Past Exhibition

The Gentle Art of Making Prints: Whistler Impressions from the Fogg Art Museum
December 5, 2002- February 23, 2003

This exhibition highlights the work of an American Master, James Abbot McNeill Whistler, esteemed in his own time as the greatest etcher since Rembrandt. The group of prints from the Fogg Art Museum was selected to convey a sense of the tremendous diversity within Whistler's graphic production. These artworks demonstrate how the material qualities of a print, such as the paper it is printed on and the way the ink sits on the surface, are key to appreciating not only the scope of Whistler's endeavor, but also the reason he was so admired.

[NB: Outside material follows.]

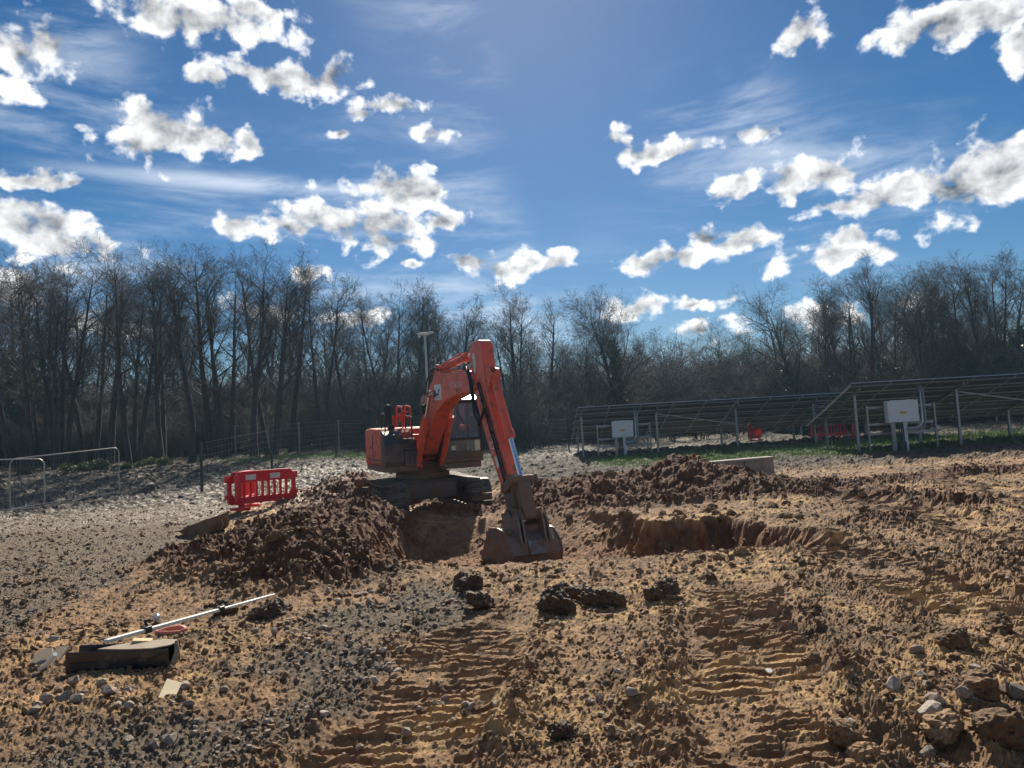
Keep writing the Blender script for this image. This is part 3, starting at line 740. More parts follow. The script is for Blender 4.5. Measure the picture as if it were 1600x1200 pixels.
def scatter_object(name, meshes, pts, rots, scales, idx):
    """one object that instances the given meshes on points with geometry nodes"""
    col = bpy.data.collections.new(name + '_kinds')
    for i, me in enumerate(meshes):
        o = bpy.data.objects.new('%s_kind_%02d' % (name, i), me); col.objects.link(o)
    pm = bpy.data.meshes.new(name); pm.vertices.add(len(pts)); pm.vertices.foreach_set('co', np.ascontiguousarray(pts, dtype=np.float32).ravel())
    for n, t, a in (('rot', 'FLOAT_VECTOR', rots), ('scl', 'FLOAT_VECTOR', scales)):
        at_ = pm.attributes.new(n, t, 'POINT'); at_.data.foreach_set('vector', np.ascontiguousarray(a, dtype=np.float32).ravel())
    at_ = pm.attributes.new('idx', 'INT', 'POINT'); at_.data.foreach_set('value', np.ascontiguousarray(idx, dtype=np.int32))
    o = link_mesh(name, pm)
    g = bpy.data.node_groups.new(name, 'GeometryNodeTree')
    g.interface.new_socket('Geometry', in_out='INPUT', socket_type='NodeSocketGeometry'); g.interface.new_socket('Geometry', in_out='OUTPUT', socket_type='NodeSocketGeometry')
    N, L = g.nodes, g.links
    gi, go = N.new('NodeGroupInput'), N.new('NodeGroupOutput')
    ci = N.new('GeometryNodeCollectionInfo'); ci.inputs['Collection'].default_value = col; ci.inputs['Separate Children'].default_value = True; ci.inputs['Reset Children'].default_value = True
    ip = N.new('GeometryNodeInstanceOnPoints'); ip.inputs['Pick Instance'].default_value = True
    def na(n, t): a = N.new('GeometryNodeInputNamedAttribute'); a.data_type = t; a.inputs['Name'].default_value = n; return a.outputs[0]
    L.new(gi.outputs[0], ip.inputs['Points']); L.new(ci.outputs[0], ip.inputs['Instance']); L.new(na('idx', 'INT'), ip.inputs['Instance Index'])
    L.new(na('rot', 'FLOAT_VECTOR'), ip.inputs['Rotation']); L.new(na('scl', 'FLOAT_VECTOR'), ip.inputs['Scale'])
    L.new(ip.outputs[0], go.inputs[0])
    md = o.modifiers.new('scatter', 'NODES'); md.node_group = g
    return o
brush = [brush_mesh(s, 5.6, 24, BRUSH) for s in (1, 2, 3)]
pts, rots, scl, idx = [], [], [], []
for i in range(640):
    Y = R0.uniform(51, 84); X = R0.uniform(-.78, .78) * Y
    if Y < 56 and R0.random() < .4: continue
    edge = 44 + .10 * abs(X)
    s = R0.uniform(.45, 1.0) ** 1.1 * (.85 if Y < 58 else 1.35) * (1.2 if Y > 70 else 1)
    pts.append((X, Y, hz(X, Y, False) - .05)); rots.append((0, 0, R0.uniform(0, 6.28))); scl.append((s * 1.25, s * 1.25, s)); idx.append(R0.randrange(3))
tag(scatter_object('undergrowth', brush, pts, rots, scl, idx), 'tangled grey-brown brushwood filling the wood between the trunks', 'undergrowth', kind='stuff')

# evergreen bushes and brambles
def leafy(seed, n, size, m, rx, rz):
    R = random.Random(seed)
    blobs = [(R.uniform(-.7, .7) * rx, R.uniform(-.7, .7) * rx, R.uniform(.2, .85) * rz, R.uniform(.3, .5)) for _ in range(9)]
    def place():
        b_ = R.choice(blobs); v = Vector((R.gauss(0, 1), R.gauss(0, 1), R.gauss(0, .8))).normalized() * (R.random() ** .4 * b_[3] * rx)
        return Vector((b_[0], b_[1], b_[2])) + Vector((v.x, v.y, max(v.z, -b_[2])))
    V, Fq = leaves(R, n, place, size)
    return mesh_np('foliage', V, Fq, m, False)
stem_mb = MB()
for a in range(5): stem_mb.tube([(0, 0, -.1), (.25 * math.cos(a * 1.3), .25 * math.sin(a * 1.3), 1), (.6 * math.cos(a * 1.3), .6 * math.sin(a * 1.3), 2.2)], [.06, .045, .02], 5)
stem_me = stem_mb.mesh('stem', BARK)
ever = leafy(5, 5200, .20, IVY, 1.5, 3.6)
for px, Y, s, lab in ((4, 60, 2.6, 'dark evergreen at the far left edge of the wood'), (1128, 62, 1.0, 'dark evergreen bush left of the leaning tree'), (1205, 62, 1.0, 'dark evergreen bush at the foot of the leaning tree'),
                      (1440, 62, 1.25, 'dark evergreen bush behind the inverter cabinet on the nearer table'), (1520, 62, 1.7, 'tall dark evergreen in the right part of the wood'), (1585, 60, 1.9, 'dark evergreen at the far right of the wood'),
                      (575, 64, 1.1, 'dark evergreen bush left of the excavator cab'), (905, 64, .8, 'low evergreen bush left of the solar tables')):
    p = at(px, 700, Y); o = empty('evergreen_bush', (p.x, Y, hz(p.x, Y, False)), (0, 0, px)); o.scale = (s, s, s)
    link_mesh('foliage', ever, o); link_mesh('stem', stem_me, o); tag(o, lab, 'bush', 'evergreen bushes in the wood')
bram = leafy(6, 1500, .13, BRAMBLE, .9, .8)
for i, (px, Y, s, lab) in enumerate(((120, 43, .9, 'green bramble clump seen through the mesh fence panel'), (150, 44, 1.1, 'green bramble clump beside the fence corner'), (205, 43, .8, 'low green bramble right of the fence corner'),
                      (245, 45, .9, 'bramble clump between fence corner and first green post'), (40, 44, .9, 'bramble clump near the left frame edge'), (480, 52, .7, 'small bramble right of the second green post'), (560, 54, .8, 'bramble clump beside the orange machine body'))):
    p = at(px, 700, Y); o = empty('bramble', (p.x, Y, hz(p.x, Y, False) - .1), (0, 0, px)); o.scale = (s * 1.1, s * .8, s * .7)
    link_mesh('foliage', bram, o); tag(o, lab, 'bramble', 'brambles at the wood edge')
pale = leafy(8, 900, .11, PALE, 1.6, 4.2)
for px, Y, lab in ((872, 63, 'pale budding shrub left of the solar panels'), (905, 61, 'pale budding shrub above the end of the solar table')):
    p = at(px, 700, Y); o = empty('budding_shrub', (p.x, Y, hz(p.x, Y, False)), (0, 0, px))
    link_mesh('foliage', pale, o); link_mesh('stem', stem_me, o); tag(o, lab, 'shrub', 'budding shrubs')
# ------------------------------------------------------------------ excavator
MUD = (.18, .115, .075)
RED = mat('orange_paint', (.70, .118, .068), .36, var=.10, vscale=2.5, dirt=MUD, dirt_amt=.27, dirt_scale=5.5, bump=.08, bscale=30)
REDLOW = mat('orange_paint_muddy', (.68, .115, .066), .40, var=.12, vscale=2.5, dirt=MUD, dirt_amt=.32, dirt_scale=5, dirt_h=(1.0, 1.7))
DARK = mat('dark_machine_paint', (.035, .045, .060), .45, var=.2, vscale=3, dirt=MUD, dirt_amt=.30, dirt_scale=3, dirt_h=(.9, 1.75))
BLACK = mat('black_rubber', (.015, .016, .018), .55, var=.2)
STEEL = mat('track_steel', (.22, .195, .175), .42, metal=.55, var=.25, vscale=5, dirt=MUD, dirt_amt=.45, dirt_scale=6)
MUDDY = mat('muddy_steel', (.16, .13, .11), .7, metal=.1, var=.25, vscale=4, dirt=(.20, .125, .08), dirt_amt=.6, dirt_scale=3, bump=.5, bscale=14)
BUCKET = mat('worn_bucket_steel', (.21, .175, .15), .5, metal=.2, var=.35, vscale=3, dirt=(.24, .15, .095), dirt_amt=.48, dirt_scale=3.2, bump=.25, bscale=20)
CHROME = mat('chrome_rod', (.72, .76, .80), .12, metal=1.0)
GLASS = glass_mat('cab_glass')
WHITE = mat('white_print', (.72, .72, .70), .5, var=.08)
CREAM = mat('cream_letters', (.62, .52, .42), .5, var=.1)
SHEET = mat('notice_sheet', (.66, .64, .44), .6, var=.15, vscale=30)
SEAT = mat('seat_fabric', (.05, .05, .055), .85)
REDBAR = mat('red_rail_paint', (.60, .05, .03), .4)
ROOFM = mat('cab_roof_paint', (.22, .22, .21), .22, var=.12)
BLUE = mat('logo_blue', (.05, .10, .22), .5)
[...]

A champion of the Art for Art's Sake movement, Whistler was not, however, unfamiliar with making art for the market's sake. Unlike his paintings, which critics had labeled "pictile nightmares" and "meaningless canvases," Whistler's etchings enjoyed popular and critical acclaim from their first appearance in the Salon of 1859. Whistler worked tirelessly to promote the aesthetic validity of etching and lithography. His innovative approaches and technical manipulations helped to stimulate revivals in both techniques at the end of the century and expand the market for their purchase. These commercial aspects of Whistler's printmaking do not to diminish his contribution to the graphic arts or assign him purely mercenary motives. Instead they acknowledge the reciprocal relationship between Whistler's aesthetic choices and the realities of the publication process in an era of new opportunities for public exposure in commercial galleries, art portfolios, and periodicals.